*EXERCISE DETAILS*
Give an exact transcription of every line, dropping the images.
_ _ _
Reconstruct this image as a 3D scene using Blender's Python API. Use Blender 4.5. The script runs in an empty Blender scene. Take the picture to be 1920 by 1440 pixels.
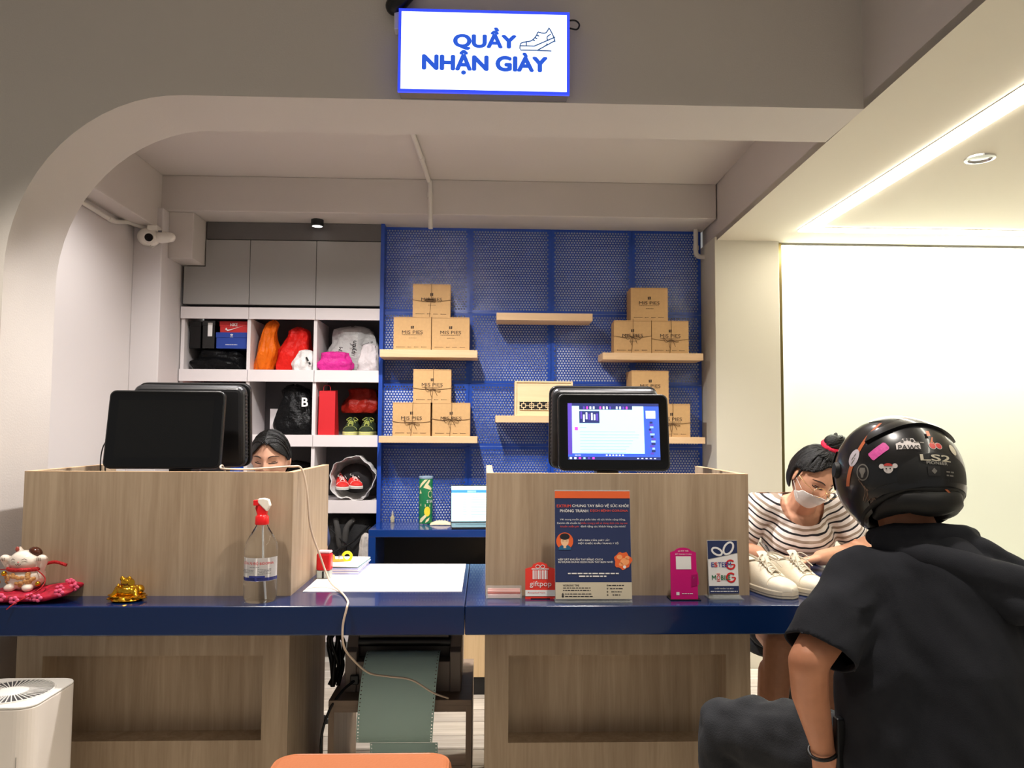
import bpy, bmesh, math, random
import numpy as np
from math import pi, sin, cos, radians, sqrt
from mathutils import Vector, Matrix, Euler, noise

scene = bpy.context.scene
COL = scene.collection

# ------------------------------------------------------------ camera, world, lights, exposure
cam_data = bpy.data.cameras.new('camera')
cam_data.sensor_fit = 'HORIZONTAL'
cam_data.sensor_width = 36.0
cam_data.lens = 1445.0 / 1920.0 * 36.0
cam_data.clip_start = 0.02
cam = bpy.data.objects.new('camera', cam_data)
COL.objects.link(cam)
def aim_camera(loc, yaw, pitch, roll):
    y, p, r = radians(yaw), radians(pitch), radians(roll)
    f = Vector((sin(y)*cos(p), cos(y)*cos(p), sin(p)))
    rt = Vector((cos(y), -sin(y), 0)); up = rt.cross(f)
    rt2 = rt*cos(r) + up*sin(r); up2 = up*cos(r) - rt*sin(r)
    m = Matrix((rt2, up2, -f)).transposed().to_4x4()
    m.translation = Vector(loc)
    cam.matrix_world = m
aim_camera((0, 0, 1.30), 1.94, 3.5, 0.35)
scene.camera = cam

world = bpy.data.worlds.new('world'); scene.world = world
world.use_nodes = True
world.node_tree.nodes['Background'].inputs[0].default_value = (1.0, 0.97, 0.935, 1)
world.node_tree.nodes['Background'].inputs[1].default_value = 0.24

scene.view_settings.view_transform = 'Standard'
scene.view_settings.look = 'None'
scene.view_settings.exposure = 0.12
scene.view_settings.gamma = 1.0
scene.view_settings.use_curve_mapping = False

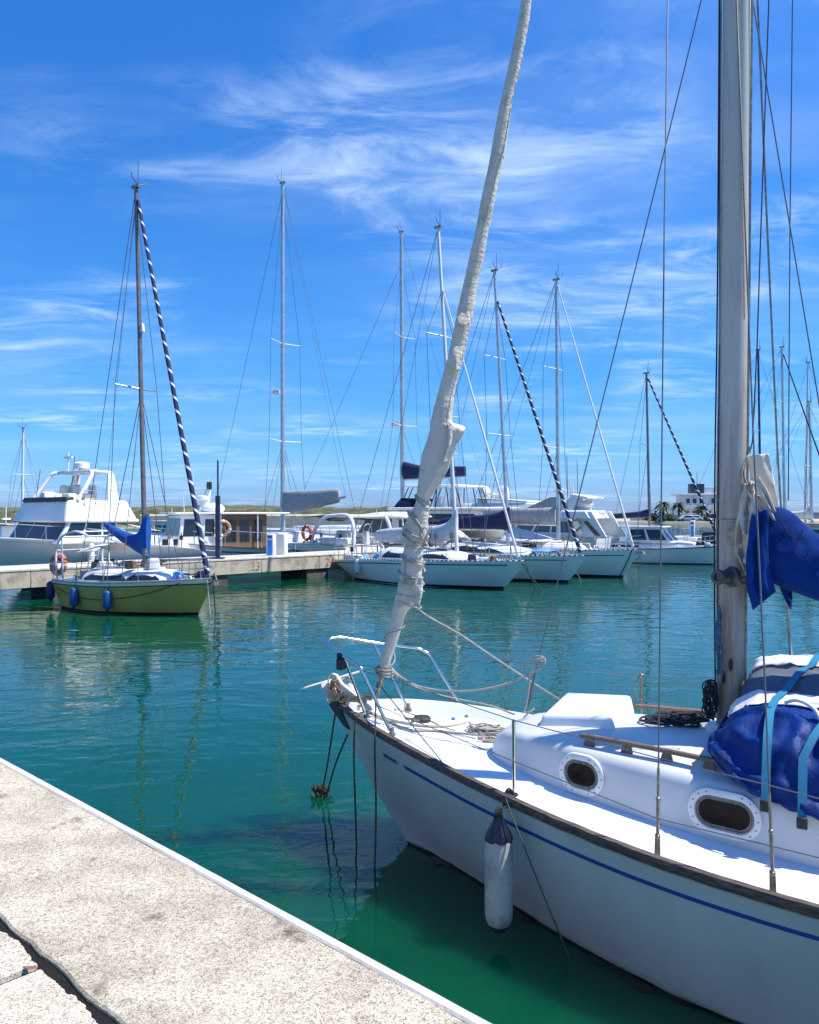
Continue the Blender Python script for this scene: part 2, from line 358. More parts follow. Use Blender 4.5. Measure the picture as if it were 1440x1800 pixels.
def ridge(name, pts, depth, mt, rough=.25, z0=0):   # pts (px, top z) at depth Y
    mb = MB(); rows = []
    xs = np.linspace(pts[0][0], pts[-1][0], 420)
    for px in xs:
        x = (px-720)/FPX*depth; zt = tab(pts, px)+rough*noise.fractal((x*.25, depth*.1, 0), 1, 2, 5)
        row = []
        for j in range(9):
            t = j/8; row.append((x+.6*noise.noise((x, j, 0)), depth+t*26-6*math.sin(t*PI), z0+(zt-z0)*math.sin(min(t*1.35, 1)*PI/2)+(.4*rough*noise.noise((x*.9, j*1.7, 3)) if 0 < j else 0)))
        rows.append(row)
    mb.rings(rows, closed=False); return struct(mb.build(name, mt))
ridge('hills', [(-300, 3.3), (0, 4.1), (60, 4.0), (140, 3.9), (300, 4.4), (420, 4.5), (520, 4.2), (600, 4.0), (690, 4.1), (760, 3.7), (840, 2.2), (900, .6)], 190, M['dune'], .45)
mb = MB(); a = Vector((-56, 170, 0)); b = Vector((8, 178, 0))
prof = [(0, -1), (0, 2.1), (.6, 2.4), (3, 2.4), (3, -1)]
mb.rings([[(a+(b-a)*t).to_tuple()[:1]+((a+(b-a)*t).y+u, z+.05*noise.noise((t*40, z, 0))) for u, z in prof] for t in np.linspace(0, 1, 40)])
tag(recenter(mb.build('sea_wall', M['seawall'], angle=30)), 'long pale stone sea wall in front of the scrub covered dune', 'wall')
# low land far to the right, with the harbour building
mb = MB(); rows = []
for i in range(60):
    x = 20+i*3.4; y = 214+4*math.sin(i*.2)
    rows.append([(x, y, -.5), (x, y+.5, .5+.25*noise.noise((x*.3, 0, 0))), (x, y+7, .7), (x, y+60, .7)])
mb.rings(rows, closed=False); struct(mb.build('shore', M['seawall']))

# ------------------------------------------------------------------ pier
PD = Vector((6.2+3.4, 6+4.4, 0)).normalized(); PB = Vector((-12.5, 26.6, 0)); PN = Vector((-PD.y, PD.x, 0))
def pp(t, d, z): p = PB+PD*t+PN*d; return Vector((p.x, p.y, z))
pier = thing('concrete_pier', 'long low concrete pier on dark supports with faded red berth numbers', 'pier', (PB.x, PB.y, 0))
def Lp(v): return Vector(v)-pier.location
LP = 30
mb = MB(); bt = list(np.arange(-6, LP, 3.1))
for i, t in enumerate(bt):     # precast beams
    t1 = t+3.085
    mb.rings([[Lp(pp(x, .0, .42)), Lp(pp(x, -.01, .97+.012*noise.noise((x*2, 0, 0)))), Lp(pp(x, .2, .98)), Lp(pp(x, .2, .42))] for x in np.linspace(t, t1, 8)])
mb.build('edge_beam', M['conc'], pier, bevel=.015)
mb = MB(); mb.slab([Lp(pp(-6, -.03, .975)), Lp(pp(LP, -.03, .975)), Lp(pp(LP, 2.2, .975)), Lp(pp(-6, 2.2, .975))], (0, 0, .07)); mb.build('deck_slab', mat('pier_deck', (.56, .50, .42), .9, var=.2, vs=3, bump=.3, bs=20), pier, bevel=.01)
for t in (-2.2, 1.6, 7.3, 12.6, 17.5, 22.5, 27):
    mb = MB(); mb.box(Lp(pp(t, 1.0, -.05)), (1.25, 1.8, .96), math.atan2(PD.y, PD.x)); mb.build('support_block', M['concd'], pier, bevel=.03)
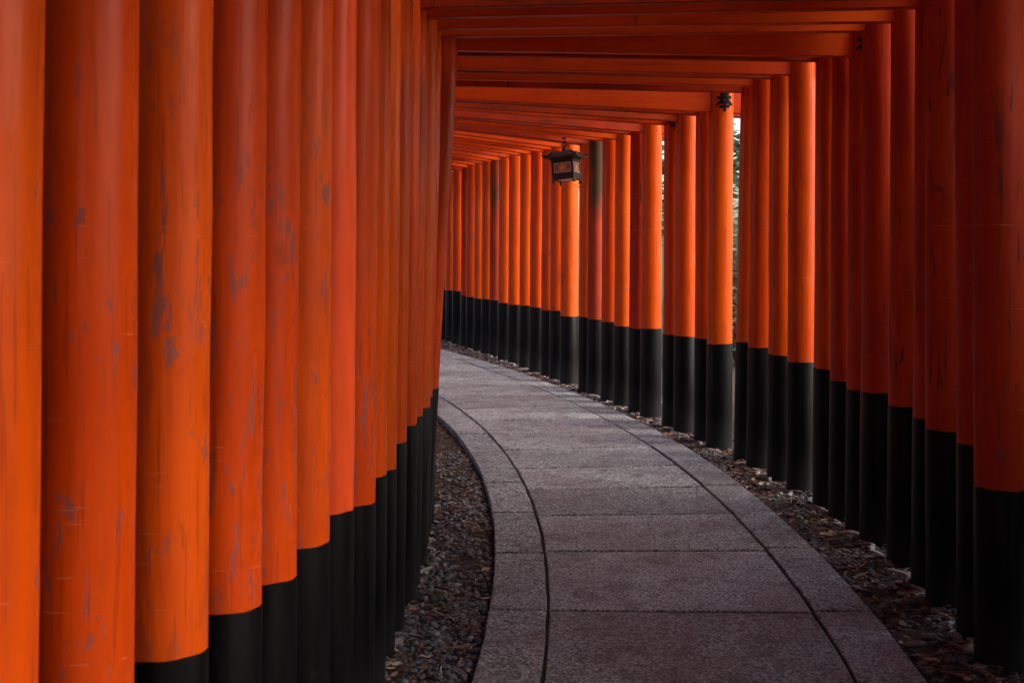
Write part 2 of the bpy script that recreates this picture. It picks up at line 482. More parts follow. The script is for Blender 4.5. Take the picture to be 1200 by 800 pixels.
_ _ _
*RESPONSE TO THE EXERCISE*
Reconstruct this image as a 3D scene using Blender's Python API. Use Blender 4.5. The script runs in an empty Blender scene. Take the picture to be 1920 by 1440 pixels.
import bpy, bmesh, math, random
import numpy as np
from math import pi, sin, cos, radians, sqrt
from mathutils import Vector, Matrix, Euler, noise

scene = bpy.context.scene
COL = scene.collection

# ------------------------------------------------------------ camera, world, lights, exposure
cam_data = bpy.data.cameras.new('camera')
cam_data.sensor_fit = 'HORIZONTAL'
cam_data.sensor_width = 36.0
cam_data.lens = 1445.0 / 1920.0 * 36.0
cam_data.clip_start = 0.02
cam = bpy.data.objects.new('camera', cam_data)
COL.objects.link(cam)
def aim_camera(loc, yaw, pitch, roll):
    y, p, r = radians(yaw), radians(pitch), radians(roll)
    f = Vector((sin(y)*cos(p), cos(y)*cos(p), sin(p)))
    rt = Vector((cos(y), -sin(y), 0)); up = rt.cross(f)
    rt2 = rt*cos(r) + up*sin(r); up2 = up*cos(r) - rt*sin(r)
    m = Matrix((rt2, up2, -f)).transposed().to_4x4()
    m.translation = Vector(loc)
    cam.matrix_world = m
aim_camera((0, 0, 1.30), 1.94, 3.5, 0.35)
scene.camera = cam

world = bpy.data.worlds.new('world'); scene.world = world
world.use_nodes = True
world.node_tree.nodes['Background'].inputs[0].default_value = (1.0, 0.97, 0.935, 1)
world.node_tree.nodes['Background'].inputs[1].default_value = 0.24

scene.view_settings.view_transform = 'Standard'
scene.view_settings.look = 'None'
scene.view_settings.exposure = 0.12
scene.view_settings.gamma = 1.0
scene.view_settings.use_curve_mapping = False

Continue the Blender Python script for this scene: part 2, from line 358. More parts follow. Use Blender 4.5. Measure the picture as if it were 1440x1800 pixels.
def ridge(name, pts, depth, mt, rough=.25, z0=0):   # pts (px, top z) at depth Y
    mb = MB(); rows = []
    xs = np.linspace(pts[0][0], pts[-1][0], 420)
    for px in xs:
        x = (px-720)/FPX*depth; zt = tab(pts, px)+rough*noise.fractal((x*.25, depth*.1, 0), 1, 2, 5)
        row = []
        for j in range(9):
            t = j/8; row.append((x+.6*noise.noise((x, j, 0)), depth+t*26-6*math.sin(t*PI), z0+(zt-z0)*math.sin(min(t*1.35, 1)*PI/2)+(.4*rough*noise.noise((x*.9, j*1.7, 3)) if 0 < j else 0)))
        rows.append(row)
    mb.rings(rows, closed=False); return struct(mb.build(name, mt))
ridge('hills', [(-300, 3.3), (0, 4.1), (60, 4.0), (140, 3.9), (300, 4.4), (420, 4.5), (520, 4.2), (600, 4.0), (690, 4.1), (760, 3.7), (840, 2.2), (900, .6)], 190, M['dune'], .45)
mb = MB(); a = Vector((-56, 170, 0)); b = Vector((8, 178, 0))
prof = [(0, -1), (0, 2.1), (.6, 2.4), (3, 2.4), (3, -1)]
mb.rings([[(a+(b-a)*t).to_tuple()[:1]+((a+(b-a)*t).y+u, z+.05*noise.noise((t*40, z, 0))) for u, z in prof] for t in np.linspace(0, 1, 40)])
tag(recenter(mb.build('sea_wall', M['seawall'], angle=30)), 'long pale stone sea wall in front of the scrub covered dune', 'wall')
# low land far to the right, with the harbour building
mb = MB(); rows = []
for i in range(60):
    x = 20+i*3.4; y = 214+4*math.sin(i*.2)
    rows.append([(x, y, -.5), (x, y+.5, .5+.25*noise.noise((x*.3, 0, 0))), (x, y+7, .7), (x, y+60, .7)])
mb.rings(rows, closed=False); struct(mb.build('shore', M['seawall']))

# ------------------------------------------------------------------ pier
PD = Vector((6.2+3.4, 6+4.4, 0)).normalized(); PB = Vector((-12.5, 26.6, 0)); PN = Vector((-PD.y, PD.x, 0))
def pp(t, d, z): p = PB+PD*t+PN*d; return Vector((p.x, p.y, z))
pier = thing('concrete_pier', 'long low concrete pier on dark supports with faded red berth numbers', 'pier', (PB.x, PB.y, 0))
def Lp(v): return Vector(v)-pier.location
LP = 30
mb = MB(); bt = list(np.arange(-6, LP, 3.1))
for i, t in enumerate(bt):     # precast beams
    t1 = t+3.085
    mb.rings([[Lp(pp(x, .0, .42)), Lp(pp(x, -.01, .97+.012*noise.noise((x*2, 0, 0)))), Lp(pp(x, .2, .98)), Lp(pp(x, .2, .42))] for x in np.linspace(t, t1, 8)])
mb.build('edge_beam', M['conc'], pier, bevel=.015)
mb = MB(); mb.slab([Lp(pp(-6, -.03, .975)), Lp(pp(LP, -.03, .975)), Lp(pp(LP, 2.2, .975)), Lp(pp(-6, 2.2, .975))], (0, 0, .07)); mb.build('deck_slab', mat('pier_deck', (.56, .50, .42), .9, var=.2, vs=3, bump=.3, bs=20), pier, bevel=.01)
for t in (-2.2, 1.6, 7.3, 12.6, 17.5, 22.5, 27):
    mb = MB(); mb.box(Lp(pp(t, 1.0, -.05)), (1.25, 1.8, .96), math.atan2(PD.y, PD.x)); mb.build('support_block', M['concd'], pier, bevel=.03)
Write part 2 of the bpy script that recreates this picture. It picks up at line 482. More parts follow. The script is for Blender 4.5. Take the picture to be 1200 by 800 pixels.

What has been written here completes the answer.